Instead of just speaking to and sharing non-financial measures, such as metrics related to the marketing funnel, be sure to tie thought leadership directly to the sales funnel as well. You can do this by correlating items such as marquee whitepaper downloads to specific clients and prospects. This will give you a sense of how your thought leadership content is influencing both types of audiences and impacting pending revenue opportunities. This data will give you valuable insights as to how many of your top clients and prospects are reading your thought leadership content and the timing compared to key new deals.

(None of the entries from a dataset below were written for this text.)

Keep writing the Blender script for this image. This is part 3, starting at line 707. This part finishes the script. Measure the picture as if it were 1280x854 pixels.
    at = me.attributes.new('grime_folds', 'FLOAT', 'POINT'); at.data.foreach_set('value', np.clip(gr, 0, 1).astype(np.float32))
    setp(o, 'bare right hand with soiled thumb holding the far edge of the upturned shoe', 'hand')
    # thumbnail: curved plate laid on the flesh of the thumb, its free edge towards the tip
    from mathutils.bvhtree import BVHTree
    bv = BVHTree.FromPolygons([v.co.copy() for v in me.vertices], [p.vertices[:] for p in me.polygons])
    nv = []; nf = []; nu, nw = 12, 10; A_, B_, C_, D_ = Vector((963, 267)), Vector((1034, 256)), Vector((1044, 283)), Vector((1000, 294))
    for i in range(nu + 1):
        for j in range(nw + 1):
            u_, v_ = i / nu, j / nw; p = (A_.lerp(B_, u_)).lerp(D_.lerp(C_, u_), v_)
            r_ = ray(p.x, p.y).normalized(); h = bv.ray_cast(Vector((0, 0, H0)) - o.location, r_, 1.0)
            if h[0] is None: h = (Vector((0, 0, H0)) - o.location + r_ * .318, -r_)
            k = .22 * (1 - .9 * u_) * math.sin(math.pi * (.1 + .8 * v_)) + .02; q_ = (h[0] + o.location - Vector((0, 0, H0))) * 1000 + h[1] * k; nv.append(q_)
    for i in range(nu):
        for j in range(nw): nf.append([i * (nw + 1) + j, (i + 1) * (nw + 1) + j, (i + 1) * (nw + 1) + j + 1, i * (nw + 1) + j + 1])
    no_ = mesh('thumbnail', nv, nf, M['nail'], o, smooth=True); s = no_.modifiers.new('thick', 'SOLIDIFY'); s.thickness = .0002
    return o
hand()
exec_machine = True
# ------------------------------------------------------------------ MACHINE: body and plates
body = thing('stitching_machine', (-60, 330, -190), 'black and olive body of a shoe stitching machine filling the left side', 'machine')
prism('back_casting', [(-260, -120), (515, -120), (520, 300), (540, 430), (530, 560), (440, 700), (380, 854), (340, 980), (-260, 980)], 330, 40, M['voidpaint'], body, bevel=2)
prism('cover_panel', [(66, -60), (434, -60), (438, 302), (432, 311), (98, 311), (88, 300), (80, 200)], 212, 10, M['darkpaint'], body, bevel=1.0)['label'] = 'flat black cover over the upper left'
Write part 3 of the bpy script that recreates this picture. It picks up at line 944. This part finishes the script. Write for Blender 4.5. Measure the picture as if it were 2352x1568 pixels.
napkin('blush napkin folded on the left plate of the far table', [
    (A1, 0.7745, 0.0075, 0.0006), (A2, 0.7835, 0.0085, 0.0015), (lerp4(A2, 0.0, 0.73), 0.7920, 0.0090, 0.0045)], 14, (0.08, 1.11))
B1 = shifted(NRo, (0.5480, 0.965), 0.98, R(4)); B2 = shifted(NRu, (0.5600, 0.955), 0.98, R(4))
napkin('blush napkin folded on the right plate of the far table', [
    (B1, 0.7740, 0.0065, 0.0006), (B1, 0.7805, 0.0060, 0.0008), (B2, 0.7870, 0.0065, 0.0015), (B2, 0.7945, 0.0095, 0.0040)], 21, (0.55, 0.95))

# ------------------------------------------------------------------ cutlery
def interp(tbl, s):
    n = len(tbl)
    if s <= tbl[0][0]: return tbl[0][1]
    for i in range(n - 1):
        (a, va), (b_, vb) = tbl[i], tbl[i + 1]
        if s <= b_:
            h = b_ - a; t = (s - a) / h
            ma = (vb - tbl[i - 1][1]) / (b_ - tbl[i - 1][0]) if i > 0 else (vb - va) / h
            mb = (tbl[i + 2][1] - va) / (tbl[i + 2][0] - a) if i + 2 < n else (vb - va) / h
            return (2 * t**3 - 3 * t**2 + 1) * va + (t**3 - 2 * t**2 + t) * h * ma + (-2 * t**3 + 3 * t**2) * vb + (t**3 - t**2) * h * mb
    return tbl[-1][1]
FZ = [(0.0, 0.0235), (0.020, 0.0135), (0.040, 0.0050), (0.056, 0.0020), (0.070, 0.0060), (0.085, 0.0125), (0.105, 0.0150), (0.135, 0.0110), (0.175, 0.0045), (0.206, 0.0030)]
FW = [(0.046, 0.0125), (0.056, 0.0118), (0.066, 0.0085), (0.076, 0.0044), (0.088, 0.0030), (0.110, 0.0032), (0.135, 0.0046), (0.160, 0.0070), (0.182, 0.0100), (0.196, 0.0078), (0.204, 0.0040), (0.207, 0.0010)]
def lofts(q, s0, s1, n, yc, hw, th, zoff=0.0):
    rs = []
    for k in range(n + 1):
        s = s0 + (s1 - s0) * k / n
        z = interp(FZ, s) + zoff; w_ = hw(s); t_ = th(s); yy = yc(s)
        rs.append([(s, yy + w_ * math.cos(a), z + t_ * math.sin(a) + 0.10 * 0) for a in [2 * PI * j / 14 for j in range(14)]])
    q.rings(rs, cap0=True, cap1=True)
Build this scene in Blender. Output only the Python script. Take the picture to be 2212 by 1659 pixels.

Innovation and thought leadership: strategic initiatives for the long-haul
The most successful organizations have a programmatic approach to managing innovation and thought leadership, which helps them build organizational competency over time in both disciplines. How it’s structured is less important since it can be centralized, decentralized, or hybrid, but having a defined program with a mission, vision, strategy, and operating plan at a minimum is critical. As an example, the US Navy set a vision for 2030 related to the future of naval information warfare, creating a Hollywood-produced video, which became a north star for the organization, unlocking millions in funding for AI.
The focus and types of innovation and thought leadership you pursue are important, too. In addition to an internal and client-facing focus, have a known set of innovation enablers you plan to pursue such as data and analytics, automation, adaptability, cloud, digital twins and AI, but be open to adding others as needed. The same is true for your editorial calendar for thought leadership and the topics you plan to address. And hear out new thought leadership topics that may come from left field, which could benefit customers.